The Cost of Our Cars: Are Private Autos the Nation's Major Welfare Recipients?

Those who are not living at the bottom of a well may have noticed that oil is now quickly approaching $150 a barrel, and some prognosticators and oil geologists are predicting $200 per barrel by next year. Events are moving more quickly than even I expected, for even I had not expected the $100 threshold to be breached before next year, earliest.

The galloping fuel prices are deeply frightening in their implications and their effect on every cost of day to day life, as anyone shopping for a family of three or four can attest.
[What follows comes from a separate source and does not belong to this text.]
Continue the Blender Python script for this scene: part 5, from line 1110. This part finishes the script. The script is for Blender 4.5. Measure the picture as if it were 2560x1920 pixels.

Yet, while there has been some 'demand destruction', Americans have not begun to alter their habits, and, most ominous of all, our political and business leaders haven't altered our disastrous public policies that are so slanted toward the support and promotion of private automobiles, to the funding of the public transit and intercontinental railways we will desperately need when 70% or more of our population will no longer be able to afford to run an auto, and will be hard put to it just to keep the house tolerably warm and put food on the table, as the costs of food and utilities are driven remorselessly northward by the escalation of fuel prices.

So, this is a good time to consider just what our cars are costing the public. The linked essay puts to rest whatever notions some people out here have considering the cost of transit to the public, and who is really subsidizing what.

The bald truth of the matter is that if all the costs of procuring and securing our oil supplies, and the costs of maintaining our massive network of roads and highways to the standard required by heavy auto use were passed directly to the user, gasoline would have cost $9 a gallon by 2005. The fact is that car ownership is much more extensively subsidized than public transit, and airlines are subsidized at the expense of over-regulated and over-taxed railroads.

As a libertarian, I believe that if the citizens were, jointly and severally, to make their choices regarding their modes of transportation strictly on economics, and if these choices were not massively subsidized for the past 80 years, that most people would have given up car ownership as impractical and unaffordable even before the interstate highway system was built in order to wreck our cities and decant our populations into auto suburbs.

Public transit would prosper on its own were we not forced to subsidize it's competition as we have been doing for the past 85 years. Let's pull the massive subsidies from private autos, and bureaucratic, government-controlled, inefficient public transit, and see who wins.

My bet is, that within seven years, we would have profitable, efficient public transit, owned wholly by private entities, available to the rapidly growing population of dispossessed former car owners, and that we would be able to reduce our energy consumption by at least 40%.

2 comments:

consultant said...

Laura,

I agree with you completely.

One of our major problems is the collapse of leadership in this country. We have become an infantile nation that doesn't take anything seriously.

It's somewhat odd to consider that an American leader would have to display vision and courage to propose rebuilding our passenger rail system and investing heavily in mass transit in our urban areas.
But that's what it would take.

So far, few of our leaders have demonstrated the moxie to take us in a new and better direction.

I hate to say it, but we are so scr@wed.

John in Decatur, Georgia

crallspace said...

I personally steer away from saying, "As a liberal" or "As an environmentalist.." before making statements. Not all self-proclaimed libertarians would necessarily agree w/ that.

I was just in your city and I really wonder why more people don't bike... it would seem to make more sense.

But to those who do, keep it up! You got the right idea.